The insurance premiums will sink self driving vehicles.
Frank, I watched a video on AI for self driving cars. The AI programs/machine learning can get almost there but the last few percentages elude them. In the example the person gave, the AI program can not distinguish the difference between a soft target and a hard target like an open umbrella or a child crossing the street. Those last few percentages might not be solved for another decade or two.
$50,000 per spot seems pretty inexpensive and worth it to a buyer. I guess the math is not so simple though. If you can build big with almost no parking there is probably more cost savings than that and I bet some sites just can’t have underground parking.
Very interesting way to estimate the value of a parking stall.
The alternative is to lease a parking stall and capitalize the annual lease. Or on a cost basis obtain the information from the developer to build underground parking. On a market basis it would be necessary to subtract out the value of the strata lot first. However that isn’t possible as vacant strata lots do not sell in the market place. But one could estimate a value of the strata lot using a residual land technique.

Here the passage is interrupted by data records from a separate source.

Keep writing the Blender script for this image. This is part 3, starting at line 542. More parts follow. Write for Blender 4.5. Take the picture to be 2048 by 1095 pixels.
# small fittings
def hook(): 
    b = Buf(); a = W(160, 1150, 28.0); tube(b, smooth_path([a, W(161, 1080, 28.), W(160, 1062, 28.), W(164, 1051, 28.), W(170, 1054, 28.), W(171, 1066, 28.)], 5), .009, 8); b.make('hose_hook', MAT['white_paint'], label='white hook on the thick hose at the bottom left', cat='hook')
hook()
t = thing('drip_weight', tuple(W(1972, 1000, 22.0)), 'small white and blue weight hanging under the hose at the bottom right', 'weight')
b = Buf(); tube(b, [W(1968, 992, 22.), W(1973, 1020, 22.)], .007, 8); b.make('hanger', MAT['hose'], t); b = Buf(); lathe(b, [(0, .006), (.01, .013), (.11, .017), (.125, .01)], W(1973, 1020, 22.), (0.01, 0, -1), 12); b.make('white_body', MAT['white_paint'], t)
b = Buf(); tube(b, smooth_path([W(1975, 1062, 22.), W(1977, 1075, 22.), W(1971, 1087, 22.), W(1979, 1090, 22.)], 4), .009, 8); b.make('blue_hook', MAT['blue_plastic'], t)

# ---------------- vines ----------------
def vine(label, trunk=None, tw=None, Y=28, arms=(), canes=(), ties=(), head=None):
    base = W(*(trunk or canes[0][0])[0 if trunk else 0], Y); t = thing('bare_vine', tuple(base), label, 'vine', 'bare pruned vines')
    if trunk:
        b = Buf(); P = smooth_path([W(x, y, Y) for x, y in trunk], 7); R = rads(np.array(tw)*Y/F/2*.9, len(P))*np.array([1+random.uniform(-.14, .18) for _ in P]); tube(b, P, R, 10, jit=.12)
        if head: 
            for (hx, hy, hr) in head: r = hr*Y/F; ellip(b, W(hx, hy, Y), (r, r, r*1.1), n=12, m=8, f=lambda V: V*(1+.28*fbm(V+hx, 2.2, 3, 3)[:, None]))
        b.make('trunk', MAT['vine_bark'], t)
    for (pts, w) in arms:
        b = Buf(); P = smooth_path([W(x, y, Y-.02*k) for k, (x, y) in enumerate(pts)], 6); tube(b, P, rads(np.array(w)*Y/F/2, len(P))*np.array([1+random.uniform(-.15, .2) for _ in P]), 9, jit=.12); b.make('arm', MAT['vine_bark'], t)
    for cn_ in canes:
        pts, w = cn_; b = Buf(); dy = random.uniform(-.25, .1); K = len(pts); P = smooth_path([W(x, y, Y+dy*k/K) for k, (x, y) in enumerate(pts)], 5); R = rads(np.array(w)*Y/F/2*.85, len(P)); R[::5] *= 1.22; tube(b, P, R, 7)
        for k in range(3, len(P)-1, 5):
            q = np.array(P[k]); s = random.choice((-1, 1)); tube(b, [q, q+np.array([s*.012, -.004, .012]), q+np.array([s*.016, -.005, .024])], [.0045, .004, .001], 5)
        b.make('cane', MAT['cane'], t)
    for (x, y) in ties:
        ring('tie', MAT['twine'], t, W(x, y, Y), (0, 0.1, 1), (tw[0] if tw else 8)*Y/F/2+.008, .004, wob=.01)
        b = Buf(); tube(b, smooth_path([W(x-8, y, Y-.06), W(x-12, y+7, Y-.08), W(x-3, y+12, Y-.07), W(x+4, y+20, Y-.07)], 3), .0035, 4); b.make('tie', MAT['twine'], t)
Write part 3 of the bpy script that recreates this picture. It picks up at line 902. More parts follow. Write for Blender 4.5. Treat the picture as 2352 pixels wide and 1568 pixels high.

These are similar methods when estimating the contributory value on an accessory dwelling unit.
Then there is the old paired sales comparison method using a lot of trial and error adjustments. The Lum Library in the states likely has several papers on valuing parking stalls. I just email the AIC and they research the relevant articles/papers/court cases and send them to me. Real Estate economics and valuations are likely the most researched topic of any of the social sciences. Someone at the Sauder School of Business at UBC has likely done all of the grunt work already.
I prefer the income method.
Never say never:)
https://www.thenationalnews.com/business/aviation/2024/03/28/dubai-flying-car-liberty-worlds-first/
60 years ago we were all going to be piloting flying cars in the future (now). That didn’t happen, neither will full self driving vehicles. Apple gave up on the idea after spending billions.
Full self-driving (FSD) should help reduce the need for parking spaces… if not owned vehicles. There will come a day!